Ambos personajes se encuentran con la trayectoria de un caracol; el signo de un ser capaz de ser su propia casa y su propio hogar, capaz de estar en él y, por lo tanto, de habitarse. Un ejemplo de cómo hacer del mundo nuestra casa, a través de nuestro recorrido: habitándonos para jamás abandonarnos.
Finalmente, como consumación de la confianza lograda, ella le dice su verdadero nombre; ya no hace falta ninguna trampa ni el clandestinaje de la misma, ella se comparte.
Yo, en cambio, me permito una trampa. Haciéndole honor a tan mancillada palabra, te invito, querido espectador, a que, si quieres saber cómo se llama ella, busques este espléndido cortometraje, digno de atención y de la confianza que me ha impulsado a compartirlo de esta forma contigo.

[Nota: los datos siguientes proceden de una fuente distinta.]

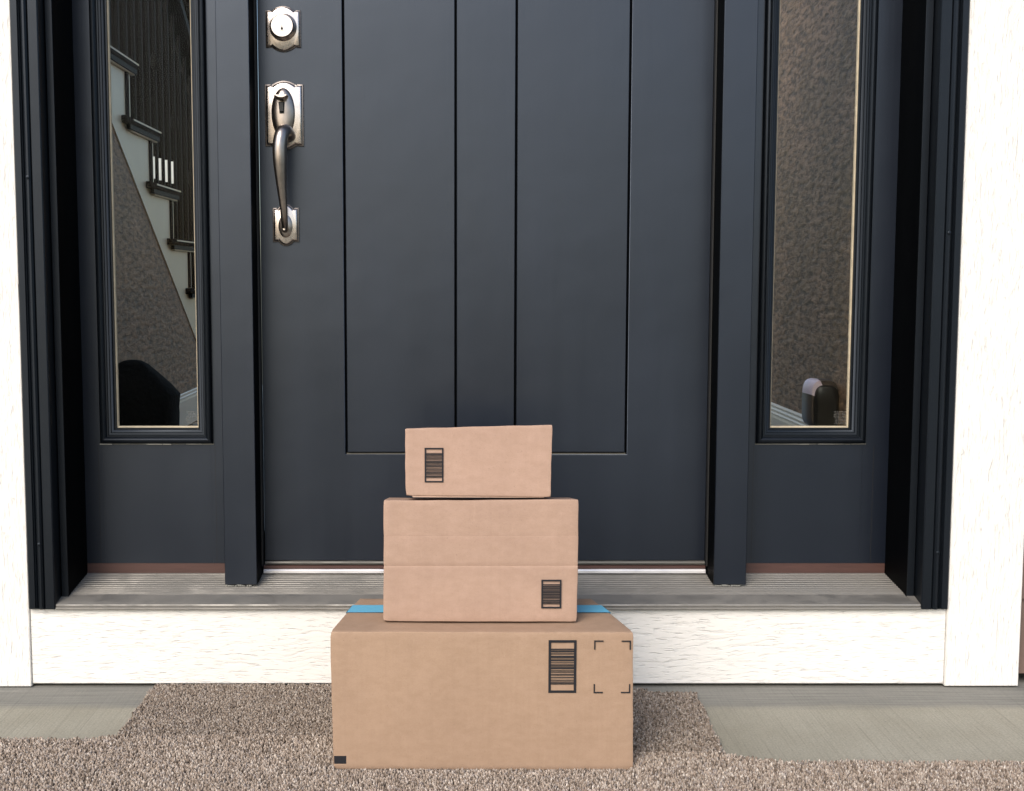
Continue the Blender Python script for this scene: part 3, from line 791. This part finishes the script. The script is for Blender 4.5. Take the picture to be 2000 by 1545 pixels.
for i in range(7):
    for j in range(3):
        y = RY[i] - .286 + .055 + j * .095
        z = TZ[i]; hh = .90 - (y - (RY[i] - .286)) * .61
        m = MB(); m.box(-1.026, -1.016, y - .009, y + .009, z, z + hh)
        if j == 1: m.disc_stack(-1.021, z + .42, [(.011, .022, y - .011), (.016, .034, y), (.011, .022, y + .011)], 10)
        m.build('baluster', 'bar_black', st, bevel=.003)
m = MB(); ya, yb_ = 3.2, 5.2
zr = lambda y: 1.64 - (y - 4.653) * .60
sec = [(-.035, .0), (-.035, .03), (-.02, .05), (.02, .05), (.035, .03), (.035, 0), (.02, -.02), (-.02, -.02)]
m.loft([[(-1.02 + a, ya, zr(ya) + b_ + .14) for a, b_ in sec], [(-1.02 + a, yb_, zr(yb_) + b_ + .14) for a, b_ in sec]])
m.build('handrail', 'bar_black', st, smooth=True)
# small white window with bars far behind the balusters
t = thing('window_blind', 'small white upright slats glimpsed between the balusters', 'blind', (-1.46, 6.40, 1.28))
for j in range(4):
    x = -1.512 + j * .031; m = MB(); m.box(x, x + .018, 6.392, 6.405, 1.285 - j * .008, 1.392 - j * .008); m.build('slat', plain('white_slat_paint', (.9, .9, .85)), t)

# black bag: soft upright silhouette
m = MB(); n_ = 24; rings = []
prof = [(.00, .110, .075), (.02, .120, .085), (.10, .124, .092), (.18, .122, .090), (.235, .120, .086), (.262, .100, .074), (.295, .066, .052), (.318, .040, .034), (.328, .022, .020), (.330, .008, .008)]
for z, rx, ry in prof:
    ring = []
    for q_ in range(n_):
        a = 2 * math.pi * q_ / n_; cc, ss = math.cos(a), math.sin(a)
        ex = .45; px = abs(cc) ** ex * (1 if cc > 0 else -1); py = abs(ss) ** ex * (1 if ss > 0 else -1)
        wob = 1 + .022 * math.sin(3 * a + z * 30) + .014 * math.sin(7 * a + z * 55)
        ring.append((-.888 + z * .05 + px * rx * wob, 3.42 + py * ry * wob, .246 + z))
    rings.append(ring)
m.loft(rings)
bag = thing('bag', 'slumped black bag on the hall floor in the left window', 'bag', (-.88, 3.42, .246))
m.build('bag_body', 'bag', bag, smooth=True)
m = MB(); pts = [(-.925, 3.335, .46), (-.90, 3.322, .42), (-.88, 3.318, .36), (-.885, 3.320, .30)]; pts = crv(pts, 4); m.tube(pts, .006, 8); m.build('strap', 'bar_black', bag, smooth=True)

# rounded plug-in device on the right hall wall
dv = thing('wall_device', 'rounded brown and pale pink device low on the right hall wall', 'wall device', (1.0, 3.56, .44))
def rr_ring(x, yc, zc, hy, hz_, n_=32, p=.55):
    return [(x, yc + hy * (abs(math.cos(a)) ** p) * (1 if math.cos(a) > 0 else -1), zc + hz_ * (abs(math.sin(a)) ** p) * (1 if math.sin(a) > 0 else -1)) for a in [2 * math.pi * k / n_ for k in range(n_)]]
def yr_ring(y, xc, zc, hx, hz_, n_=32, p=.5):
    return [(xc + hx * (abs(math.cos(a)) ** p) * (1 if math.cos(a) > 0 else -1), y, zc + hz_ * (abs(math.sin(a)) ** p) * (1 if math.sin(a) > 0 else -1)) for a in [2 * math.pi * k / n_ for k in range(n_)]]
m = MB(); m.loft([yr_ring(3.545, 1.006, .452, .034, .055), yr_ring(3.53, 1.006, .452, .040, .066), yr_ring(3.475, 1.007, .452, .040, .068), yr_ring(3.455, 1.009, .452, .036, .064)]); sh = m.build('shell', plain('brown_translucent_plastic', (.10, .075, .06), .3), dv, smooth=True)
m = MB(); m.loft([yr_ring(3.4545, 1.012, .440, .034, .064), yr_ring(3.445, 1.012, .440, .032, .062), yr_ring(3.440, 1.012, .440, .026, .054)]); m.build('front_cover', 'dark_shell', dv, smooth=True)
m = MB(); rng = [yr_ring(y, xc, .452, hx + .0012, hz__ + .0012, 40) for y, xc, hx, hz__ in ((3.525, 1.006, .040, .066), (3.475, 1.007, .040, .068), (3.4535, 1.009, .036, .064), (3.4530, 1.011, .026, .052))]
seg_ = range(11, 20); vs = [p for ring in rng for p in [ring[k] for k in seg_]]; ns = len(seg_)
m.add(vs, [(a * ns + b_, a * ns + b_ + 1, (a + 1) * ns + b_ + 1, (a + 1) * ns + b_) for a in range(3) for b_ in range(ns - 1)])
m.build('pale_cap', 'shell', sh, smooth=True)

Se trata de un trabajo en el que dos soledades encuentran la compañía de sí mismos, a través del tesoro de la amistad; dos habitante de sí mismos que se encuentran mutuamente, haciendo de cada uno de ellos un tesoro. Se han compartido, se han atrevido a la aventura de la confianza. Deciden ir a la Montaña; seguir el camino del corazón del cual nos habla San Juan de la Cruz, porque sólo se puede ver con el corazón inflamado, nos dice el santo; el mismo corazón que tiene ojos capaces de ver los esencial, nos dice Saint-Exúpery; el corazón que se abre cuando cerramos los ojos a la futilidad de las apariencia,nos enseña Carlos Solórzano. Tales pueden ser las potencias del encuentro de nuestras soledades; el encuentro de la aparente carencia del cuerpo vivo que nos une.